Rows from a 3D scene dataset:
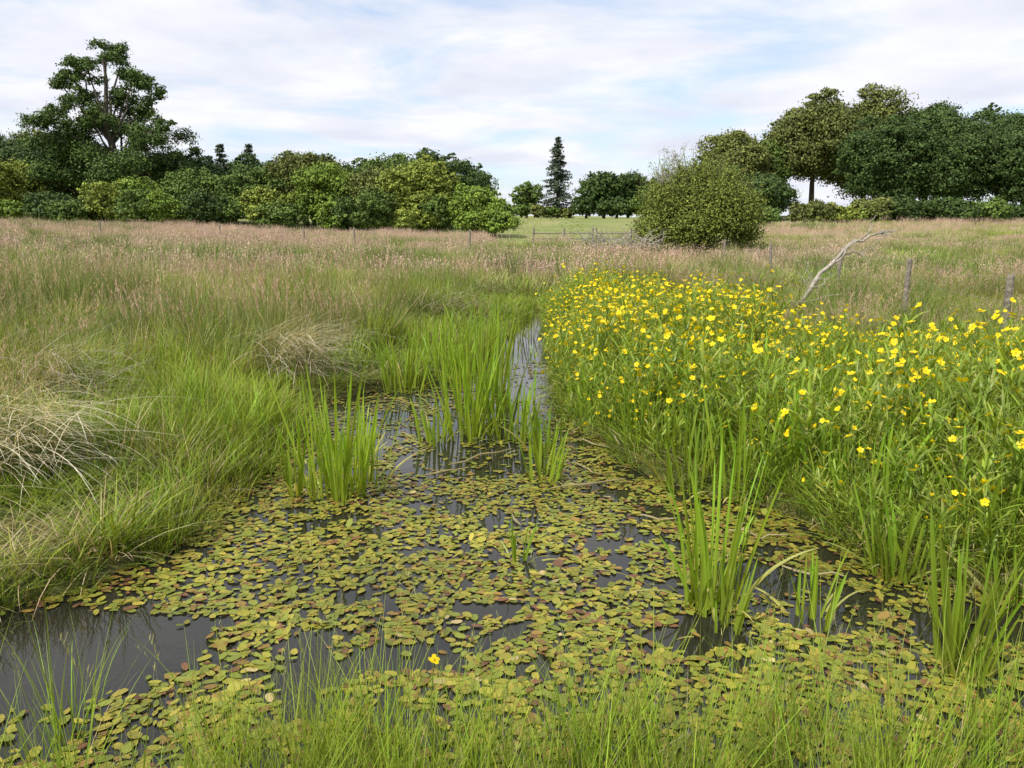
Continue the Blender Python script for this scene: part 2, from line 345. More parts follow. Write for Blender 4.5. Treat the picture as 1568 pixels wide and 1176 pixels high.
for i in range(360):
    a=r.uniform(0,6.28); el=r.uniform(.1,1.5); d=np.array([np.cos(a)*np.cos(el)*2.2,np.sin(a)*np.cos(el)*1.6,np.sin(el)*1.8+1.6])
    e=d+np.array([np.cos(a)*.4,np.sin(a)*.4,r.uniform(.3,.9)])*r.uniform(.4,2.1)
    tube(A,[d*.8,e],[.012,.004],(.1,.08,.06),4,1)
    t=r.uniform(.1,1,(38,1)); P=d*(1-t)+e*t+r.normal(size=(38,3))*.08
    leafq(A,P,norm(r.normal(size=(38,3))+[0,0,.4]),r.uniform(.07,.12,38),col((.175,.21,.036),38,.3,.1,r)*r.uniform(.75,1.25),r,.4)
for i in range(30):
    s=np.array([r.uniform(-1.9,-.4),r.uniform(-.5,.5),2.9]); e=s+np.array([r.uniform(-.7,.5),r.uniform(-.3,.3),r.uniform(.8,1.9)])
    P=wob(s,e,5,.06,r); tube(A,P,np.linspace(.02,.005,5),(.3,.27,.22),4,2)
    for q in range(5):
        p=P[r.integers(1,5)]; tube(A,[p,p+np.array([r.uniform(-.4,.4),r.uniform(-.2,.2),r.uniform(.1,.45)])],[.009,.003],(.3,.27,.22),4,2)
o=A.obj('willow_bush',[M_LEAF,M_BARK,M_DEAD]); o.location=(bx,by,bg)

# ---------------------------------------------------------------- dead branch, brush, fence
r=np.random.default_rng(9); A=Acc(); c=(.35,.3,.25)
def br(p0,p1,r0,r1,n=7,a=.035): 
    P=wob(p0,p1,n,a,r); tube(A,P,np.linspace(r0,r1,n),c,7); return P
P=br((4.9,13.6,.15),(6.1,14,1.38),.042,.03,9,.05); br((6.1,14,1.38),(6.9,14.1,1.60),.026,.008)
br((5.75,13.9,1.0),(6.35,13.8,1.72),.022,.007); br((6.3,14,1.45),(6.5,14.1,1.85),.015,.004); br((5.3,13.7,.55),(5.2,13.9,1.05),.014,.004)
br((6.5,14.05,1.5),(6.9,14,1.42),.012,.004); br((5.9,13.95,1.15),(6.6,14.2,1.2),.014,.004); br((5.0,13.7,.3),(5.6,13.2,.5),.02,.006)
for i in range(26):
    s=np.array([r.uniform(4.8,6.6),r.uniform(13.5,14.3),0]); s[2]=.2+(s[0]-4.9)*.85
    br(s,s+np.array([r.uniform(-.3,.4),r.uniform(-.3,.3),r.uniform(-.15,.35)]),.009,.003,5,.02)
A.obj('fallen_dead_branch',[M_DEAD],True)
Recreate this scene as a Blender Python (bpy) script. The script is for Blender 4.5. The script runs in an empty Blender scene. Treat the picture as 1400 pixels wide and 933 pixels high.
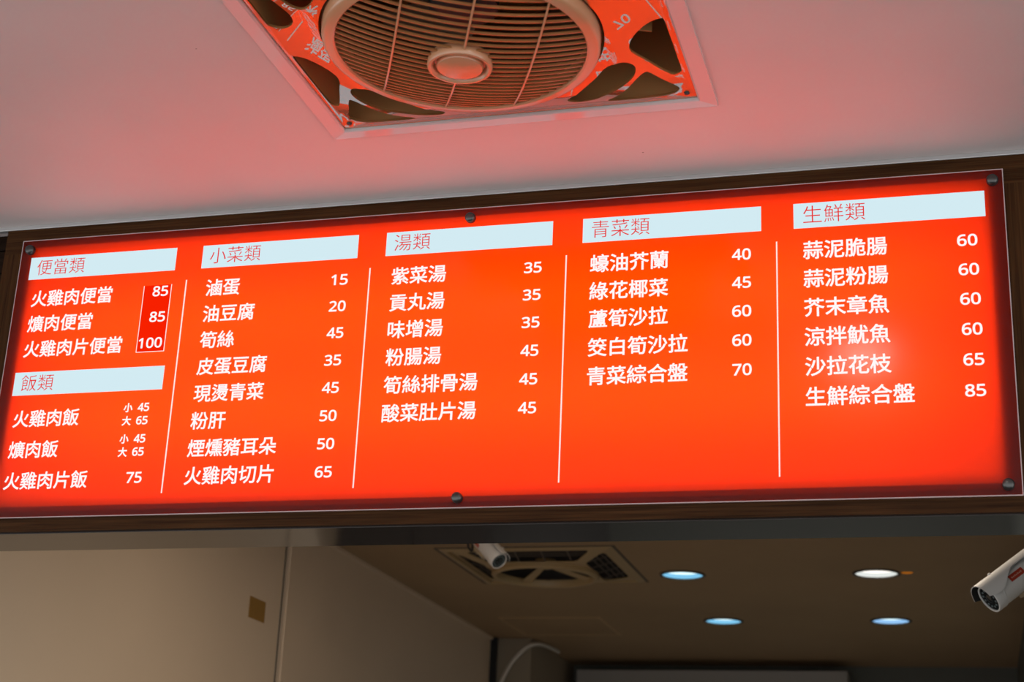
import bpy, bmesh, math, random
from mathutils import Vector, Matrix
from mathutils.geometry import delaunay_2d_cdt
random.seed(4)
SC = bpy.context.scene
COL = SC.collection
Z0 = 2.2                      # height of the lower edge of the sign above the floor
ZC = Z0 + 0.595               # ceiling height

# ------------------------------------------------------------------ camera, sky, exposure
cam_d = bpy.data.cameras.new('camera')
cam = bpy.data.objects.new('camera', cam_d)
COL.objects.link(cam)
RIGHT = Vector((0.96321, 0.26531, 0.04286))
FWD = Vector((-0.26425, 0.90588, 0.33098))
UP = Vector((0.04899, -0.33013, 0.94266))
CAM = Vector((1.75581, -2.54355, Z0 - 0.63217))
m = Matrix((RIGHT, UP, -FWD)).transposed().to_4x4()
m.translation = CAM
cam.matrix_world = m
cam_d.sensor_width = 36
cam_d.lens = 56.185
cam_d.clip_start = 0.05
cam_d.clip_end = 60
cam_d.dof.use_dof = True
cam_d.dof.focus_distance = 2.85
cam_d.dof.aperture_fstop = 6.3
SC.camera = cam
SC.view_settings.view_transform = 'Standard'
SC.view_settings.look = 'None'
SC.view_settings.gamma = 1
SC.view_settings.use_curve_mapping = False
SC.view_settings.exposure = 0.0
w = bpy.data.worlds.new('daylight')
SC.world = w
w.use_nodes = True
bg = w.node_tree.nodes['Background']
bg.inputs[0].default_value = (0.93, 0.97, 1.0, 1)
bg.inputs[1].default_value = 1.42
STRIP_POWER = 3.6            # each light strip in the sign box, watts
DOWNLIGHT_POWER = 15.0
ADDED_ROW_POWER = 6.5  # for the added lamps hidden behind the bulkhead


def ray(u, v):                # direction of sight for notes made on the photograph's lines
    return FWD + RIGHT * ((u - 700) / 2184.96) - UP * ((v - 466.5) / 2184.96)


# ------------------------------------------------------------------ materials
def mat(name, col, rough=0.5, spec=0.5, metal=0.0, emit=None, es=0.0, noise=0.0, scale=8.0, ior=None, coat=0.0):
    M = bpy.data.materials.new(name)
    M.use_nodes = True
    nt = M.node_tree
    b = nt.nodes['Principled BSDF']
    b.inputs['Base Color'].default_value = (*col, 1)
    b.inputs['Roughness'].default_value = rough
    b.inputs['Metallic'].default_value = metal
    b.inputs['Specular IOR Level'].default_value = spec
    b.inputs['Coat Weight'].default_value = coat
    if ior:
        b.inputs['IOR'].default_value = ior
    if emit:
        b.inputs['Emission Color'].default_value = (*emit, 1)
        b.inputs['Emission Strength'].default_value = es
    if noise:
        tc = nt.nodes.new('ShaderNodeTexCoord')
        n = nt.nodes.new('ShaderNodeTexNoise')
        n.inputs['Scale'].default_value = scale
        n.inputs['Detail'].default_value = 4
        r = nt.nodes.new('ShaderNodeValToRGB')
        r.color_ramp.elements[0].position = 0.3
        r.color_ramp.elements[1].position = 0.7
        r.color_ramp.elements[0].color = (*[c * (1 - noise) for c in col], 1)
        r.color_ramp.elements[1].color = (*[min(1, c * (1 + noise)) for c in col], 1)
        nt.links.new(tc.outputs['Object'], n.inputs['Vector'])
        nt.links.new(n.outputs['Fac'], r.inputs[0])
        nt.links.new(r.outputs[0], b.inputs['Base Color'])
    return M


def mat_wood(name, dark, light, axis=0, sc=1.0, rough=0.45):
    M = mat(name, dark, rough, 0.05)
    nt = M.node_tree
    b = nt.nodes['Principled BSDF']
    tc = nt.nodes.new('ShaderNodeTexCoord')
    mp = nt.nodes.new('ShaderNodeMapping')
    s = [220 * sc, 220 * sc, 220 * sc]
    s[axis] = 5 * sc
    mp.inputs['Scale'].default_value = s
    n = nt.nodes.new('ShaderNodeTexNoise')
    n.inputs['Scale'].default_value = 1.0
    n.inputs['Detail'].default_value = 6
    n.inputs['Roughness'].default_value = 0.65
    r = nt.nodes.new('ShaderNodeValToRGB')
    r.color_ramp.elements[0].position = 0.32
    r.color_ramp.elements[1].position = 0.68
    r.color_ramp.elements[0].color = (*dark, 1)
    r.color_ramp.elements[1].color = (*light, 1)
    nt.links.new(tc.outputs['Object'], mp.inputs[0])
    nt.links.new(mp.outputs[0], n.inputs['Vector'])
    nt.links.new(n.outputs['Fac'], r.inputs[0])
    nt.links.new(r.outputs[0], b.inputs['Base Color'])
    return M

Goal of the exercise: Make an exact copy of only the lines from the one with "Recreate this scene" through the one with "ZC = Z0 + 0.595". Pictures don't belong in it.

Solved problem:
Recreate this scene as a Blender Python (bpy) script. The script is for Blender 4.5. The script runs in an empty Blender scene. Treat the picture as 1400 pixels wide and 933 pixels high.
import bpy, bmesh, math, random
from mathutils import Vector, Matrix
from mathutils.geometry import delaunay_2d_cdt
random.seed(4)
SC = bpy.context.scene
COL = SC.collection
Z0 = 2.2                      # height of the lower edge of the sign above the floor
ZC = Z0 + 0.595               # ceiling height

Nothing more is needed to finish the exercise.